The Systemic Problem: Insertions by Design
The official budget process starts with the National Expenditure Program (NEP) drafted by the Department of Budget and Management, which includes projects vetted by line agencies like DPWH. But once the budget reaches Congress, a shadow process unfolds.
During the bicameral conference committee (bicam), lawmakers push “last-minute” items into the budget—the General Appropriations Act (GAA)—often without feasibility studies, engineering designs, or even DPWH’s knowledge. These are the so-called “insertions.”
This loophole is where ghost projects are born.
Between July 2022 and May 2025, around ?545 billion was allocated for nearly 10,000 flood-control projects. Watchdogs found clear anomalies: cookie-cutter floodwall designs, identical costs (sometimes down to the last peso) across different provinces, and billions funneled to just a handful of firms.
These patterns don’t happen by accident. They are the hallmark of pork-barrel engineering, carried out on a national scale.
Who’s Behind the Projects?
The chain of accountability is clear—but rarely exposed in full:
- * Congress (Insertion) – Lawmakers embed projects in the budget during bicam, bypassing DPWH vetting. These items often appear suddenly and disproportionately in their own districts.
- * DPWH (Implementation) – Once projects appear in the GAA, DPWH has no choice but to implement them, even if they were never part of the agency’s technical plan. Weak oversight makes it easy for anomalies to pass.
- * Districts (Project Hosts) –Inserted projects are tied to lawmakers’ districts, where politicians later claim credit for “bringing in” funding, regardless of whether anything is built. In Bulacan, for example, District Engineer Henry Alcantara has been repeatedly cited in watchdog reports as the gatekeeper of flood-control funds flowing into his area—funds that often vanish on paper long before any real structure rises.

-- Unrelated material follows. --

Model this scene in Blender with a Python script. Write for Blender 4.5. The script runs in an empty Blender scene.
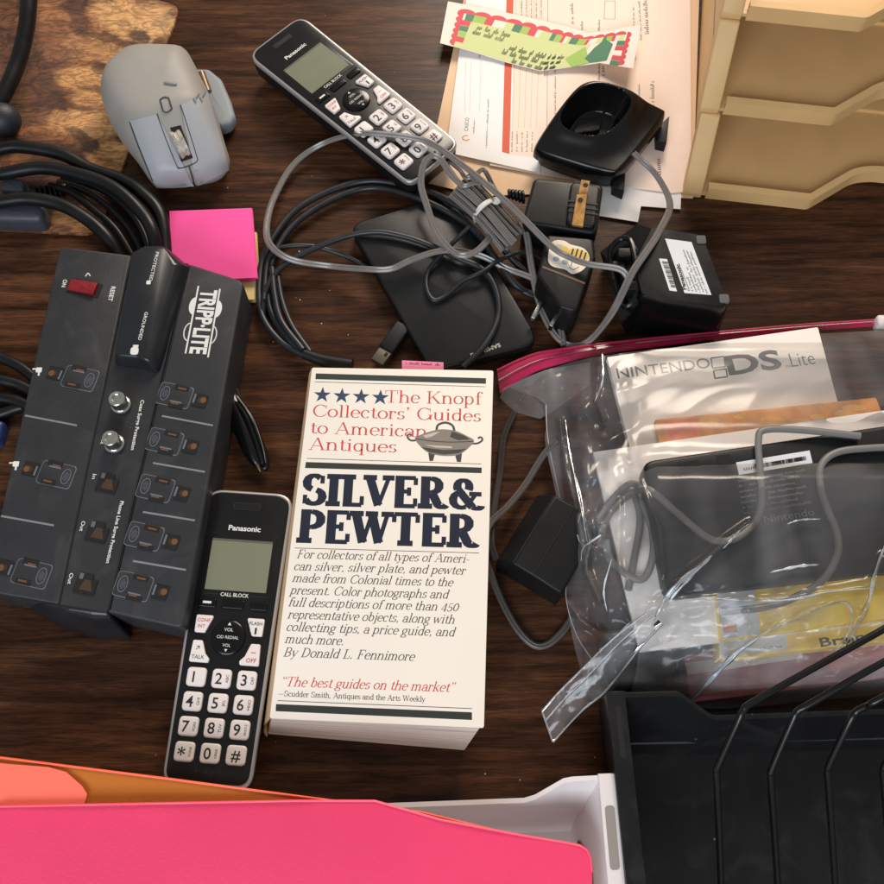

- * LGUs (Local Governments) – Local officials are supposed to verify and monitor implementation. Instead, many turn a blind eye, signing off paperwork while rivers and creeks remain unchanged.
- * Contractors (Execution) – Only at the tail end do contractors enter. Some, like the Discayas, reportedly used multiple affiliated companies to simulate competition in bidding. Others “rent” licenses from established firms. Many collect funds, deliver substandard work—or build nothing at all.
This is not a failure of one agency or one family. It’s an ecosystem of collusion, sustained because every player benefits—except the public.
Ongoing Probes and Audits: Missing the Bigger Fish
The scandal has sparked Senate and House investigations, but the spotlight remains narrow. Contractors are grilled in public hearings, while lawmakers—the architects of insertions—escape scrutiny.
The Commission on Audit (COA) has repeatedly flagged flood-control anomalies since 2017, from duplication to poor-quality construction. After the scandal erupted, COA announced a performance audit requiring geotagged inspections to confirm if projects truly exist.
New DPWH Secretary Vince Dizon has ordered a temporary freeze on local flood-control bidding while reforms are reviewed. But again, these moves largely address the execution stage—not the insertion stage, where the rot begins.
As Senator Panfilo Lacson, long a critic of budget insertions, once warned: “If not for the lawmakers’ insertions, there would be no ghost projects for contractors to exploit.” Yet Congress continues to shield itself from deeper investigation.
What Must Change: Breaking the Pork Pipeline
Ending ghost projects requires dismantling the insertion machinery that fuels them:
- * Transparency of Insertions – Every bicam change must be disclosed with the name of the lawmaker who requested it. No more anonymous budget tweaks.
- * Accountability by District – Districts repeatedly hosting ghost projects must be flagged publicly. Voters should know when their representative is complicit in fake spending.
- * Geotagging and Photo Evidence – All completed projects must be documented with GPS coordinates and time-stamped photos, accessible in an open database.
- * Blacklist with Real Teeth – Contractors caught delivering substandard or fake works should be banned nationwide. But accountability shouldn’t stop there: lawmakers proven to have abused insertions must also face sanctions.
The Real Flood
Flood-control funds are supposed to protect communities from disaster. Instead, they have become conduits for pork, draining billions into ghost projects that exist only on paper.
Every rainy season, ordinary Filipinos wade through knee-deep floods while “floodwalls” and “river protection works” remain nothing more than line items in the GAA.
The Discayas may be the public face of the scandal, but they are not its architects. The real engineers of this corruption sit in Congress, shielded by a broken budget process.
Until investigations pierce that wall of impunity, the cycle will repeat: floodwaters rising in our towns, and pork flooding our budgets.
Because the problem is not just missing projects. The problem is a system where pork is prioritized over people.